Morris knew he couldn't sell an old-fashioned "just the facts, ma'am" story of Reagan's life, so he felt compelled to resort to gimmickry.

Jim Adcox| 12.19.12 @ 8:57AM

Ah, to bask in the glow of Morris' self-importance, little Ronnie said, as he read his (Morris' or Reagan's, he wasn't sure), and to learn at the feet of a true fictional genius, thought little Ronnie, as Edmund beamed down from Olympus on the world that he had created out of whole cloth. It is the only way to tell the truth, he declared, knowing that only the truly enlightened would understand him . . .
Sorry, I was channeling the hubris of the great Edmund. I'm better now.

C. Vernon Crisler | 12.19.12 @ 9:31AM

Brilliant review....

Jim Adcox| 12.19.12 @ 11:19AM

I omitted the word "masterpiece" in my previous entry. But it's not my fault! (Wait, now I'm channeling the spirit of Barack Mussolini!) Thankfully, hubris makes all things bright!

Petronius| 12.19.12 @ 11:48AM

In this, our age of no longer knowing what " is, is," it matters not. And must need stay on our meds so it remains that way. After all; the Truth hurts and nobody wants that.
"And the burnt fool's bandaged finger goes wandering back to the fire."

obadiah| 12.19.12 @ 1:15PM

common nouns do not describe a unique personality

cicero| 12.19.12 @ 4:45PM

A large part of the probleem with our journalist class is that their reach exceeds their grasp.

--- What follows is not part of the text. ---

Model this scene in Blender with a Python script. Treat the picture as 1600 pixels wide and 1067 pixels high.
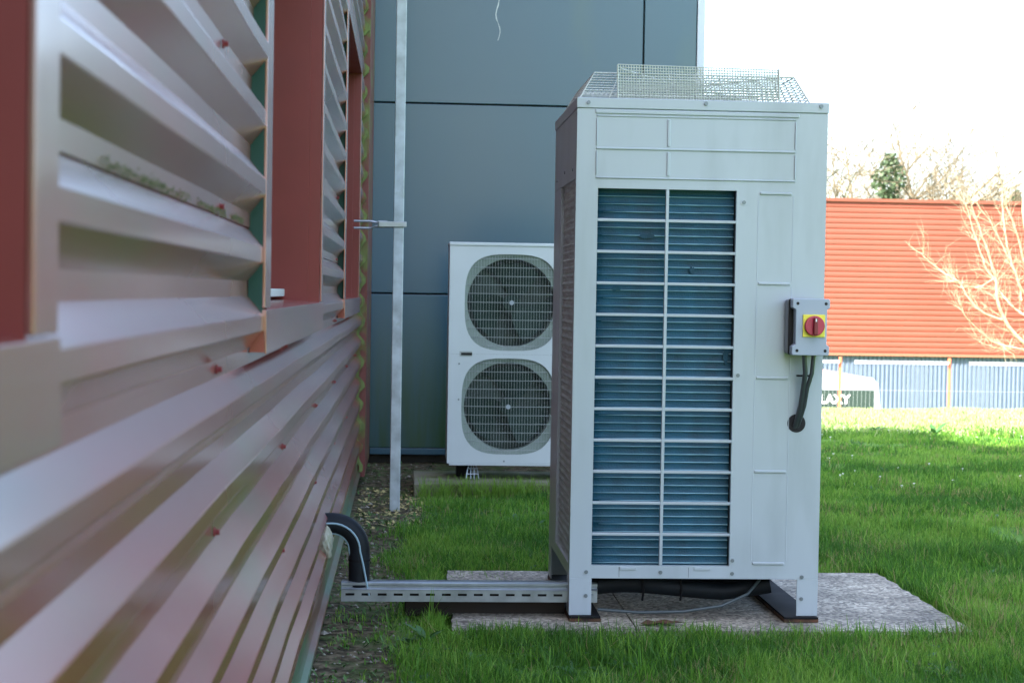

They really want to DO improtant things, but they lack the ability. As a result, they try to make themselves the story, attached to some important person or happening. Of course, in order to boost their own importance, they think they can do so by deminishing those whom they write about. Maybe it can work if your subject is really a lightwieght, or horribly flawed. That was not the case with Ronald Reagan.

Maybe he should try his technique with. . . hmmm, let me see . . . Clinton (both of them), Obama, Pelosi, Kery, Reid, .... I could go on and on.